Musk canceled the support for the long running Common Education Data Standards (CEDS) which is an initiative to promote better database standards and normalization for the states to address this kind of thing.
It does not fucking matter if he is technically correct about one tiny detail because he is only using to to destroy, not to improve efficiency.
I mean it matters here, as it's literally the topic being actively discussed by the person who literally asked, so obviously it matters to them lol
The thing is, there are a large number of different reasons to store an SSN as a long int or a string depending on how it is used with the rest of the data. For a phone number, there can be a valid reason to store the area code separately to speed up data queries that narrow down by area code instead of all in one field and peeling it apart. There are also reasons to have additional, seemingly redundant, columns that can be used for optimizing searches or simplifying how queries are written.

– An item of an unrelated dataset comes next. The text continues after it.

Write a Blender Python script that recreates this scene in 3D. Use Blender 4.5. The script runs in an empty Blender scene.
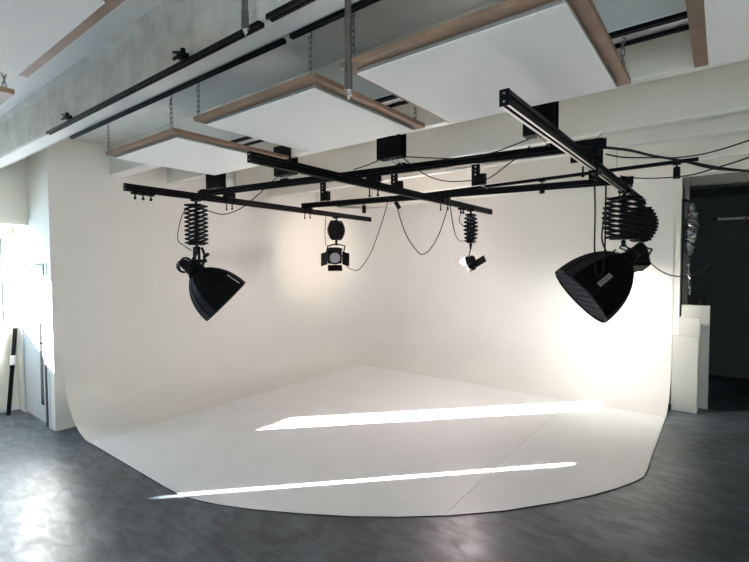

A common one is that using 1 and 0 instead of Y an N is often faster for massively large dataset optimization, but isn't as easily human readable.
There are complex reasons for choosing different approaches in a database, and the most important thing is generally consistency within the database. His point is meaningless without context beyond consistency, and the different government systems will have had different priorities, not to mention trying to update all of the databases to make them consistent is a MASSIVE fucking undertaking. And the systems can stay the way they are as long as they have APIs or other methods of transferring data that ARE normalized and consistent.
I have personally been working with reporting data to federal systems for 15 years as a semi knowledgeable technical person. This is what I do for a job. What he is saying is pointlessly small trivia used to justify tearing things down instead of improving them.
They weren't justifying anything or making a moral statement, they were just discussing the technical question that was posed.